Hammer, whom I’ve known for years as an excellent reporter and edited when I was at the New Republic, raises some interesting questions. They were echoed in cables by American officials, leaked by Wikileaks, in which the U.S. officials question the long-term viability of the Burmese opposition movement, which they call “sclerotic” and dominated by older figures who are not giving way to the young.  “Already frustrated with the sclerotic leadership of the elderly NLD ’Uncles,’ the party lost even more credibility within the pro-democracy movement when its leaders refused to support the demonstrators last September [2007], and even publicly criticized them,” wrote one US official.

Some of these complaints seem a bit unfair. The contention, by historian Than Myint-U, quoted in Hammer’s piece, that Suu Kyi is basically irrelevant today and does not worry the junta, is just not true; the junta still clearly is concerned, and the true test of their worry will come if Suu Kyi travels the country again.

Other points, too, seem unfair. Burma’s opposition movement exists in one of the most repressive environments in the world, so to criticize its leaders for being weakened today and, at times, uncompromising, hardly seems fair – it doesn’t exactly operate from a position of strength. Suu Kyi herself has been locked up for years; it’s the regime that has been largely uncompromising, and has tried to kill her and her colleagues on numerous occasions, so stomaching any compromise with the junta must be quite hard. The fact that many leaders of the NLD are old is not, in itself, their fault: They hail from the last generation of Burmese intellectuals to experience real democracy, in the 1950s and early 1960s, and bring a unique perspective to Burmese politics. And even Suu Kyi herself would admit she is not a saint, though sometimes the global Burma movement has made her out to be as a means of encouraging their followers and supporters.

Still, Hammer raises some important points and hits home on several of them. Though it’s uncomfortable to say it, at times powerful opposition movements, in order to survive repression, have to become somewhat controlled themselves.

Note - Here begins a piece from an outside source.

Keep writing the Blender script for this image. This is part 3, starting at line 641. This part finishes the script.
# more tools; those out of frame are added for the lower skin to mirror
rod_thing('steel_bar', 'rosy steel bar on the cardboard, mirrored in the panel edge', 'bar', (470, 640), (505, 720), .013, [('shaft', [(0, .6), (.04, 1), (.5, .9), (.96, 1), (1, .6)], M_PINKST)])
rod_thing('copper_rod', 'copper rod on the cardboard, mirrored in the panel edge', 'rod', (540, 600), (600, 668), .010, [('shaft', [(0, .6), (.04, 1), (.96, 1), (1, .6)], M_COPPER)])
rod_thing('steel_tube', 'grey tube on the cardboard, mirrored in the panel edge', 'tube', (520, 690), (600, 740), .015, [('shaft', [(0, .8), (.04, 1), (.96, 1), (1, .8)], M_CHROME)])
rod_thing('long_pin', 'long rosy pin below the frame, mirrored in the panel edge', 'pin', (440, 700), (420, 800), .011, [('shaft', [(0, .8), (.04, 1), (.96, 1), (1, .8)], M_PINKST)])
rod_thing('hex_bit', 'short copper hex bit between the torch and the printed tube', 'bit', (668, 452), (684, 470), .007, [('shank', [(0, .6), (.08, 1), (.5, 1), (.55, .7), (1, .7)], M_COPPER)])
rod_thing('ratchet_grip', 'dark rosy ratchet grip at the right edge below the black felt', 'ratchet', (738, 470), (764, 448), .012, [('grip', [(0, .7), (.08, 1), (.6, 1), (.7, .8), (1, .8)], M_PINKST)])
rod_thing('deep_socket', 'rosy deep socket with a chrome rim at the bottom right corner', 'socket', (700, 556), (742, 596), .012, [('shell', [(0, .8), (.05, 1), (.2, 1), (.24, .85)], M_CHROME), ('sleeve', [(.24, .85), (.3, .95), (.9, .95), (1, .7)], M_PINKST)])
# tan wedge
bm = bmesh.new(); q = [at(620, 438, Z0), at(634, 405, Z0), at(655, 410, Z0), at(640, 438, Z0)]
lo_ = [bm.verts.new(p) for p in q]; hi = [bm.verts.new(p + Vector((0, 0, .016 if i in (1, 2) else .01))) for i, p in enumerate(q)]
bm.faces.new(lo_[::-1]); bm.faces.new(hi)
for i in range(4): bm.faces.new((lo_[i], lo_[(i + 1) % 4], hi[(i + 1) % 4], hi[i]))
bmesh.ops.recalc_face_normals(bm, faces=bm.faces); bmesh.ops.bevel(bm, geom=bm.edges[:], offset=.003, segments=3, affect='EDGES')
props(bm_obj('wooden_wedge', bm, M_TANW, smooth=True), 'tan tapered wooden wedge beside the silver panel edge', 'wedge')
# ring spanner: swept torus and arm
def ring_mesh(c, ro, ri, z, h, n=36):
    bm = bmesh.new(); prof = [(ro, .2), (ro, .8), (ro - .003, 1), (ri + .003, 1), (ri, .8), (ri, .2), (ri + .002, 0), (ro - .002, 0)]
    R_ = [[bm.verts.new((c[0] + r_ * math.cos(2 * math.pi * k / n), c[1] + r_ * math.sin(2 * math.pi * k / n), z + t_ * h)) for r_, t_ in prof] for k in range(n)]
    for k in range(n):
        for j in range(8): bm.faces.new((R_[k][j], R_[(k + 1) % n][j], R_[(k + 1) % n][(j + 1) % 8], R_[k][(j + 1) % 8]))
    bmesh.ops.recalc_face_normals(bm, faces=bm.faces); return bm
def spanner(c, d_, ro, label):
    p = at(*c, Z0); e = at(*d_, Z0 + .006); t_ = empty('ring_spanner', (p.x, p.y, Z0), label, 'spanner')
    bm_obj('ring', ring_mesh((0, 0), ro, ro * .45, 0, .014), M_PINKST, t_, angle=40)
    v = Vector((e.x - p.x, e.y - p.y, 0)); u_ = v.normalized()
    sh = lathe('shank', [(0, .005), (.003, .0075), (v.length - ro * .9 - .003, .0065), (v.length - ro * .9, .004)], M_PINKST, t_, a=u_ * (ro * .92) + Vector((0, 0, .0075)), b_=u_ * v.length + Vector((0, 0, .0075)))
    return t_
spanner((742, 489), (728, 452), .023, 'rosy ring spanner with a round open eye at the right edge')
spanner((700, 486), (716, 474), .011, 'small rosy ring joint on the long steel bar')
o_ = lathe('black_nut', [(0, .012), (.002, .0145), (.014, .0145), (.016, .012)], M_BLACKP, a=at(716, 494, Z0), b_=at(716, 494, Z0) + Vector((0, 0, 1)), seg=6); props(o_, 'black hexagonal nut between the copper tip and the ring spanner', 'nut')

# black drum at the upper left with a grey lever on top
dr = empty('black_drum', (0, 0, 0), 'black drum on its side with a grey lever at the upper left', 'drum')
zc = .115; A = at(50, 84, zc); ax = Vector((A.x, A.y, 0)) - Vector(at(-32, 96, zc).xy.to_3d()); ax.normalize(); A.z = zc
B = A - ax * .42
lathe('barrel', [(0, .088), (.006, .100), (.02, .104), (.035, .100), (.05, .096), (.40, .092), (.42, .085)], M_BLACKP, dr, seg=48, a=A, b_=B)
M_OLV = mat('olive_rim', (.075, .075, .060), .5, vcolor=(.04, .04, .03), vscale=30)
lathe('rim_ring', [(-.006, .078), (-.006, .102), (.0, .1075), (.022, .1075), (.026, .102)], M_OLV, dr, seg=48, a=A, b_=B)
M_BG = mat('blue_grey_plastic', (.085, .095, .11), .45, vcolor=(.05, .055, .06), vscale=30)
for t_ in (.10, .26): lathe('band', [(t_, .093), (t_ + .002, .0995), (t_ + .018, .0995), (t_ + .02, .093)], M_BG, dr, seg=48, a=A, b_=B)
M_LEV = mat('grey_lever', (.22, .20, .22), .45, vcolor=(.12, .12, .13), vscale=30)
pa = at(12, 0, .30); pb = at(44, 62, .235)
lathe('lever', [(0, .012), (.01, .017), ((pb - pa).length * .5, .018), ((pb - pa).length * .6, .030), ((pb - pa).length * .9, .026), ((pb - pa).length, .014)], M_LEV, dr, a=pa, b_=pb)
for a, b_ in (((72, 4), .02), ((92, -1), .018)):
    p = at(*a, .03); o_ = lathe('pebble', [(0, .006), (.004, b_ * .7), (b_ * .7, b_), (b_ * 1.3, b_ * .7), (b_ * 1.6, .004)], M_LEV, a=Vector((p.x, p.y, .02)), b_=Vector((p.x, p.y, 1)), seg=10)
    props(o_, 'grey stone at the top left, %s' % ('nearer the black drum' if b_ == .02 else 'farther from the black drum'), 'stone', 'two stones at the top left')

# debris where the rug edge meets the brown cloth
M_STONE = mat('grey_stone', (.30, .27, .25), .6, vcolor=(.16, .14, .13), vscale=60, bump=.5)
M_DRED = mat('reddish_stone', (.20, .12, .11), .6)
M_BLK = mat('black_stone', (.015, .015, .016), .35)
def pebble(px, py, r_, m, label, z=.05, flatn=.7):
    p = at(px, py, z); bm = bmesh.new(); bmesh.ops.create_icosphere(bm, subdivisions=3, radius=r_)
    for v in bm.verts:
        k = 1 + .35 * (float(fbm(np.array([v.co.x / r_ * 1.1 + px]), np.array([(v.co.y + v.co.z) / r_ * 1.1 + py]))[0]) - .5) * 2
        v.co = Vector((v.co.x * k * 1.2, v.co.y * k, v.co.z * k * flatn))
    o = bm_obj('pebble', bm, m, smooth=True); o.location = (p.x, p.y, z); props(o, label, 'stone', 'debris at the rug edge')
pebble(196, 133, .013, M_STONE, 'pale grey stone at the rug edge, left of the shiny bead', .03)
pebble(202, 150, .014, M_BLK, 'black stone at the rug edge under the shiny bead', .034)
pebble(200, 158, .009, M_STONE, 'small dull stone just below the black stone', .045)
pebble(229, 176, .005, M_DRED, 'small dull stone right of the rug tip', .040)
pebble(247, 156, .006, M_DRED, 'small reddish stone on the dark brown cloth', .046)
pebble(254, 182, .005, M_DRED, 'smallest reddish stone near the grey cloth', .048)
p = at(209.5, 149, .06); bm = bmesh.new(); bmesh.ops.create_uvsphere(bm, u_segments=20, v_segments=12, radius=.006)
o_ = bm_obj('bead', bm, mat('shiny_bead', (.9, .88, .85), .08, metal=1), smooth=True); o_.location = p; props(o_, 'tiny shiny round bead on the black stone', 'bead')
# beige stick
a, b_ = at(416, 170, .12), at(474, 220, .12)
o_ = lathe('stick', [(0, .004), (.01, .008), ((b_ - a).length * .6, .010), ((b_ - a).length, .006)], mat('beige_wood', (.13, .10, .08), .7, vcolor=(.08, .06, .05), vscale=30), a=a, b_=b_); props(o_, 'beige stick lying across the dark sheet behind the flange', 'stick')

The African National Congress, during the apartheid era, was not exactly known for welcoming dissenting views; neither, for example, was the anti-Kuomintang movement in Taiwan that ultimately developed into the DPP of Chen Shui-bian. In some ways, for the Burmese opposition movement to survive, the NLD has had to ensure that it not become too fragmented and diverse, and that one or two main goals are pursued – it is not always an opportunity for wide-ranging debate or freewheeling politics, which would be possible in a more open political system.

And, like so many political movements organized around one charismatic and brave individual, the Burmese movement, like the Tibetan exiles, have relied so much on Suu Kyi’s local and global appeal that it sometimes can be hard for other figures to break through into the public consciousness. Suu Kyi’s appeal, like the Dalai Lama’s, often leaves the Burmese movement wondering what might happen were she to pass from the scene, but with no ready answer – and no real dialogue about the future.